> [Instructions for the task]
Begin with the first line of the listing and quote every line through the one containing "zaisu(-2.12, 3.20, -1);"; give only those lines.
- - - -
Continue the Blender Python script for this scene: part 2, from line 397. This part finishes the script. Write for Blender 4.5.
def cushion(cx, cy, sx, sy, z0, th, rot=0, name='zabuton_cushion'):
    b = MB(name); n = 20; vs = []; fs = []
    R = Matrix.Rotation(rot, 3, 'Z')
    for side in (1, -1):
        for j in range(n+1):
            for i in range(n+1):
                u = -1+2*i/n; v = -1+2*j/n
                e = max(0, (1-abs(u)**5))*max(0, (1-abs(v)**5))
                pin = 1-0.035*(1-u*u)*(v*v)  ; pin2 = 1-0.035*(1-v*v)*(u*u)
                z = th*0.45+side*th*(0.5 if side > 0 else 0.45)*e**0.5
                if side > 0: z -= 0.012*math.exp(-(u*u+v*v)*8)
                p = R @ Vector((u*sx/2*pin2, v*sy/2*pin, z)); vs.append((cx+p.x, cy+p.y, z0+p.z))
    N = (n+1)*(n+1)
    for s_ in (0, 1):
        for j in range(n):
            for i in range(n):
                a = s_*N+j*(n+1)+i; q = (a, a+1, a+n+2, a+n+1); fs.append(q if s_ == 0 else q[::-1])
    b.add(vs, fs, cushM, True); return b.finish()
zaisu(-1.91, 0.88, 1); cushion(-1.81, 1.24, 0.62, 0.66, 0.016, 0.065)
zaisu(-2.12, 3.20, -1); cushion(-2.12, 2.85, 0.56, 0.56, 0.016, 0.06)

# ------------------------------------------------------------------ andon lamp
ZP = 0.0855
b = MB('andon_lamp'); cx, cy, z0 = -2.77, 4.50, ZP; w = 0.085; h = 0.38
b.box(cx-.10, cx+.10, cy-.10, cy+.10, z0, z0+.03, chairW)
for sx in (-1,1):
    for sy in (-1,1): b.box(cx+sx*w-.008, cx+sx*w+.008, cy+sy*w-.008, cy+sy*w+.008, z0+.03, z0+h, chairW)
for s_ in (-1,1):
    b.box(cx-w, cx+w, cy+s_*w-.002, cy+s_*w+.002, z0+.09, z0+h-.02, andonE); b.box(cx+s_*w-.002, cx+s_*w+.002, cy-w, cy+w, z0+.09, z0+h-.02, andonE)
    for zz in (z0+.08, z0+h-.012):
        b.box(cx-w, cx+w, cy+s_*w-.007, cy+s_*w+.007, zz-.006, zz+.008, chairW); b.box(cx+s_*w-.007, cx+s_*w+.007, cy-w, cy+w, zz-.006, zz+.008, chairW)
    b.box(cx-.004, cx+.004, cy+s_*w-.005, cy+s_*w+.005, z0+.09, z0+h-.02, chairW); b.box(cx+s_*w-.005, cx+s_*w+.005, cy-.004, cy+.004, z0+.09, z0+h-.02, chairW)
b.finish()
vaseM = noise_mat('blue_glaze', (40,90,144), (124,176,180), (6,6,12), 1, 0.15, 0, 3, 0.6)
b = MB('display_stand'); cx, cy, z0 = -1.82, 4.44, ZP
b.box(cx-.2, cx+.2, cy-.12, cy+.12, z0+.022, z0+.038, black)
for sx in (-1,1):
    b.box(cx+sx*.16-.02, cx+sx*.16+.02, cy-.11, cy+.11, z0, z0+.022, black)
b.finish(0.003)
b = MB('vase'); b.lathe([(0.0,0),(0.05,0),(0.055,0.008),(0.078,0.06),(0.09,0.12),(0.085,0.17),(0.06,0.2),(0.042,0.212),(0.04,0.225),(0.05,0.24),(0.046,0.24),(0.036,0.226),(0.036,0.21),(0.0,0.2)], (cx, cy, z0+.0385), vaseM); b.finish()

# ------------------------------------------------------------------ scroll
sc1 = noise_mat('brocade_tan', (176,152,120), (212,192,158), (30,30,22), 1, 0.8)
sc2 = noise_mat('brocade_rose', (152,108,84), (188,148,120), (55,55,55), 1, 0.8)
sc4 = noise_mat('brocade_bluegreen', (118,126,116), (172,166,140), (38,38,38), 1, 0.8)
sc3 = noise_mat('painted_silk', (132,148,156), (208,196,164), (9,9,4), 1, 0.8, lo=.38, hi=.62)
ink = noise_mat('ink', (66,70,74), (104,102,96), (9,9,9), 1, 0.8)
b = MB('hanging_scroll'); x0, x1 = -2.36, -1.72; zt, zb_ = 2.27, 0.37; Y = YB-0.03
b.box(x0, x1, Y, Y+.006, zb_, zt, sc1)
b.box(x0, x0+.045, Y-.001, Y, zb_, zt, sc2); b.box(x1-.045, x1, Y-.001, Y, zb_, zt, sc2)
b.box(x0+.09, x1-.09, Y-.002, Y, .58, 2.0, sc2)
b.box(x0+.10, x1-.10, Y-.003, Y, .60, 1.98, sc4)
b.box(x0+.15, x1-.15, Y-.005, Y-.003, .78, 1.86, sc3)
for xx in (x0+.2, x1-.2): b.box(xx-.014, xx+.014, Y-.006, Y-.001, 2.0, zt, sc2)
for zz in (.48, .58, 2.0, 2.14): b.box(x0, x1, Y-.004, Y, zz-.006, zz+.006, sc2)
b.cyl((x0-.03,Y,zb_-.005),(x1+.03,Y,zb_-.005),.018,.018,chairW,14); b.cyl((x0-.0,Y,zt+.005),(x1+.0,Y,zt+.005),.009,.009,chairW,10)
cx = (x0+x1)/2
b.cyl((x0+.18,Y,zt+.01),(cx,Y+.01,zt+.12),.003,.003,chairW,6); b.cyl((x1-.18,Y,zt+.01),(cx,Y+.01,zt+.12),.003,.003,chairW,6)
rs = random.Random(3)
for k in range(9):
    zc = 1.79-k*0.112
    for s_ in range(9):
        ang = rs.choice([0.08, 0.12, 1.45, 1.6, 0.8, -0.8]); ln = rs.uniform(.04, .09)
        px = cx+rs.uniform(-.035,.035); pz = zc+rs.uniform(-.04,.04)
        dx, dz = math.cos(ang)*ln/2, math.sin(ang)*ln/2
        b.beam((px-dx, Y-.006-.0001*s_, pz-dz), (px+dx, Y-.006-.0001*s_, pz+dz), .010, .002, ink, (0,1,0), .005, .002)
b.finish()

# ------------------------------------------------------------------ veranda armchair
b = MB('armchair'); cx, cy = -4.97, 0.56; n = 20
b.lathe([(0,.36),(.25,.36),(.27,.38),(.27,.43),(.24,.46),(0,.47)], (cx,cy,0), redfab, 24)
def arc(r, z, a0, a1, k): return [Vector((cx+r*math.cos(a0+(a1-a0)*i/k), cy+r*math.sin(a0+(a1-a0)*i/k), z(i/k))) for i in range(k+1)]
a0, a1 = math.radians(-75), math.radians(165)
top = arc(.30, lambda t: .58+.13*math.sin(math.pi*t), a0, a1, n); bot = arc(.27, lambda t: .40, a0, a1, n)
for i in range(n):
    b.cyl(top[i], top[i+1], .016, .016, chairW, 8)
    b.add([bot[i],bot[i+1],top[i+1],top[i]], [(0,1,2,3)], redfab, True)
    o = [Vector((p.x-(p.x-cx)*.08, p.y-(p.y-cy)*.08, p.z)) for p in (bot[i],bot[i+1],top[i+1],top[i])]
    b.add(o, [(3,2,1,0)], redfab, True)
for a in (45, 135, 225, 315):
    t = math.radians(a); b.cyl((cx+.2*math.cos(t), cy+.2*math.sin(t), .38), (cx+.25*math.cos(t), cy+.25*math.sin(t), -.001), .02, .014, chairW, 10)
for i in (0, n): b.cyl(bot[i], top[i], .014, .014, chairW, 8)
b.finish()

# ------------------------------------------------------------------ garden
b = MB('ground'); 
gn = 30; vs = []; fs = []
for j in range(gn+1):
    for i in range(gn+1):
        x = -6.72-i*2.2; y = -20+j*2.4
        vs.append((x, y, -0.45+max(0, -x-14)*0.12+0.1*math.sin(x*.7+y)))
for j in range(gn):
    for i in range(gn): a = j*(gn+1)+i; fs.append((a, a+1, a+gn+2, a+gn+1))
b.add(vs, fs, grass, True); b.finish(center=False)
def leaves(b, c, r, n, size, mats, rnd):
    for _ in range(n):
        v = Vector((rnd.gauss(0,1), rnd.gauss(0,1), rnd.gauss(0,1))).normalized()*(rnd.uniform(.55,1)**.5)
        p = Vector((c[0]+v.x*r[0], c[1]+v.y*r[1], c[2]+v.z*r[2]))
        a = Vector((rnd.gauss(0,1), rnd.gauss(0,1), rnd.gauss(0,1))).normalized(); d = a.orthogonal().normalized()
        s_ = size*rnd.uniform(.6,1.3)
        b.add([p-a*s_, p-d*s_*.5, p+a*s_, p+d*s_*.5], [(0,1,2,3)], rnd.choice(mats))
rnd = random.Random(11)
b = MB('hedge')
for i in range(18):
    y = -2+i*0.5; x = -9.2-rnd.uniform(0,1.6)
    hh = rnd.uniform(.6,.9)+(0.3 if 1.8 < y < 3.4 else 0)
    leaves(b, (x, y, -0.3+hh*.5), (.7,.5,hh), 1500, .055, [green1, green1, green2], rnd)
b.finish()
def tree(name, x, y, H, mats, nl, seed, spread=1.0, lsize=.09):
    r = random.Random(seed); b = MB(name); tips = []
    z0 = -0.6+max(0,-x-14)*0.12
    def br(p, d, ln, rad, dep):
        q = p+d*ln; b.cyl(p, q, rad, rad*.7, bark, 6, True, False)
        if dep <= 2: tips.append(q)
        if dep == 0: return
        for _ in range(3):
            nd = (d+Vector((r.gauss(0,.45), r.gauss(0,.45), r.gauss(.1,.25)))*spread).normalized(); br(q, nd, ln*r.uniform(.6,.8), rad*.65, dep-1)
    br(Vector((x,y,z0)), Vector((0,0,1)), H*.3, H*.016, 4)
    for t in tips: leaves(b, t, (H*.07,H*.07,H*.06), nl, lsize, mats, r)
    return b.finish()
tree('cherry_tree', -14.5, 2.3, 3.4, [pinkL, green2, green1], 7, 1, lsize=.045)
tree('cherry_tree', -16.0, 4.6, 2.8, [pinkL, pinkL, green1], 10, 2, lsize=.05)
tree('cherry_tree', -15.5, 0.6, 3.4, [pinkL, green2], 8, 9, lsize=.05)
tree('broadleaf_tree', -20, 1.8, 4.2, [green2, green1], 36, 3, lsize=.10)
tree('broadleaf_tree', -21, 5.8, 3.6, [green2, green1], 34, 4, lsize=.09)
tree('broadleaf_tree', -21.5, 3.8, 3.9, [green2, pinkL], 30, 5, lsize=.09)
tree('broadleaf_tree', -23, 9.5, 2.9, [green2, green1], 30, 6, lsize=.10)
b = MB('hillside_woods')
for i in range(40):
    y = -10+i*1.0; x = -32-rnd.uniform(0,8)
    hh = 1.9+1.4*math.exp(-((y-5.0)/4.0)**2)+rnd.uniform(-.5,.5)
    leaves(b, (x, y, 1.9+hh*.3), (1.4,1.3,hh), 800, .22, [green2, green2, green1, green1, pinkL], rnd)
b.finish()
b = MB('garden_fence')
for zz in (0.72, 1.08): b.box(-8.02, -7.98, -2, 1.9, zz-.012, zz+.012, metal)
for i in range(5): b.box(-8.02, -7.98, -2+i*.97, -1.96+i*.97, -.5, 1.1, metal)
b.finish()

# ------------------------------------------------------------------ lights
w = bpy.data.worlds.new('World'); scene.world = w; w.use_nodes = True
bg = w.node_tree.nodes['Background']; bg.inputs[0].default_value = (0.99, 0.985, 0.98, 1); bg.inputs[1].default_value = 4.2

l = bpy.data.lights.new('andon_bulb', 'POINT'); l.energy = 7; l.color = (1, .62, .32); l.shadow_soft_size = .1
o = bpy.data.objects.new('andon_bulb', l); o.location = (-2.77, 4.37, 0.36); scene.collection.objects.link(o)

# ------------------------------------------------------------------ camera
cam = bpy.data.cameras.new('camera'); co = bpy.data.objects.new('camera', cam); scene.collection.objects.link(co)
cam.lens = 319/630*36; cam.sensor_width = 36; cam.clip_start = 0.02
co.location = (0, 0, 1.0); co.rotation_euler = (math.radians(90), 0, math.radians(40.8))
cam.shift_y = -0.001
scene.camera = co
- - - -
> [Final answer]
Continue the Blender Python script for this scene: part 2, from line 397. This part finishes the script. Write for Blender 4.5.
def cushion(cx, cy, sx, sy, z0, th, rot=0, name='zabuton_cushion'):
    b = MB(name); n = 20; vs = []; fs = []
    R = Matrix.Rotation(rot, 3, 'Z')
    for side in (1, -1):
        for j in range(n+1):
            for i in range(n+1):
                u = -1+2*i/n; v = -1+2*j/n
                e = max(0, (1-abs(u)**5))*max(0, (1-abs(v)**5))
                pin = 1-0.035*(1-u*u)*(v*v)  ; pin2 = 1-0.035*(1-v*v)*(u*u)
                z = th*0.45+side*th*(0.5 if side > 0 else 0.45)*e**0.5
                if side > 0: z -= 0.012*math.exp(-(u*u+v*v)*8)
                p = R @ Vector((u*sx/2*pin2, v*sy/2*pin, z)); vs.append((cx+p.x, cy+p.y, z0+p.z))
    N = (n+1)*(n+1)
    for s_ in (0, 1):
        for j in range(n):
            for i in range(n):
                a = s_*N+j*(n+1)+i; q = (a, a+1, a+n+2, a+n+1); fs.append(q if s_ == 0 else q[::-1])
    b.add(vs, fs, cushM, True); return b.finish()
zaisu(-1.91, 0.88, 1); cushion(-1.81, 1.24, 0.62, 0.66, 0.016, 0.065)
zaisu(-2.12, 3.20, -1); cushion(-2.12, 2.85, 0.56, 0.56, 0.016, 0.06)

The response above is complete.